The Corner

The Fabled ‘Grand Deal’ on Tax Reform

Reuters distributed a dispatch this morning on the politics of tax reform. Why is it proving to be so hard to assemble an effective political coalition for fundamental tax reform like the one Ronald Reagan assembled in 1986? Some reasons offered:

First, glaring loopholes are fewer today; second, the deficit’s size blocks agreement on revenue neutrality; third, Reagan raised corporate taxes, but this is harder now; and fourth, a lower capital gains rate is more deeply entrenched.

Some of the analysts quoted in the story make good points, but for fiscal conservatives there’s an equally important question to ponder: Why didn’t the 1986 tax deal stick? Its top tax rate lasted only a few years, until Pres. George Bush and the Democratic Congress hiked it. Bill Clinton and the Democrats hiked it, again. George W. Bush’s subsequent tax cuts, which liberals describe as an irresponsible giveaway to the wealthy, still left the top marginal rate significantly above the rate Reagan achieved in 1986 through what would supposed to be a grand, historic deal.

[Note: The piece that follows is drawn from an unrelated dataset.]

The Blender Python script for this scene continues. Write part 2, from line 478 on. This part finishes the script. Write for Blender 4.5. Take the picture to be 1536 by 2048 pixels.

Furthermore, looking back on it now, the 1986 tax reform contained grave errors in the tax treatment of investment (via corporate and capital-gain taxes). Those elements deserved to unravel over time. Now most free-market analysts would argue that tax neutrality requires a zero rate on corporate income and capital gains, if income to shareholders and the principal of investments are taxed. Otherwise, you are layering multiple taxes on the same stream of income as it gets hit at the business and personal level and the return on investment is hit at the beginning (by reducing the amount of principal invested) and the end (by reducing the dividends or capital gains earned on the principal).

I would submit that conservatives should be wary of making grand deals on taxes, and opt instead for gradual steps consistent with our overall goals. Grand deals can cost taxpayers dearly in the long run by broadening the tax bases without hard caps on subsequent increases in rates. We are also better off increasing the extent to which voting citizens pay their taxes directly and annually — so they are more likely to know how much government costs them — rather than having them pay indirectly, through corporate income or VATs, and in never-tallied dribs and drabs, through sales tax.

Americans don’t much like paying any taxes, but they are particularly incensed by property and income taxes. Smart liberals know that and figure that hiking state and local sales taxes and creating a new federal VAT will help them drive the overall tax burden closer to the European average. Smart conservatives should not help them.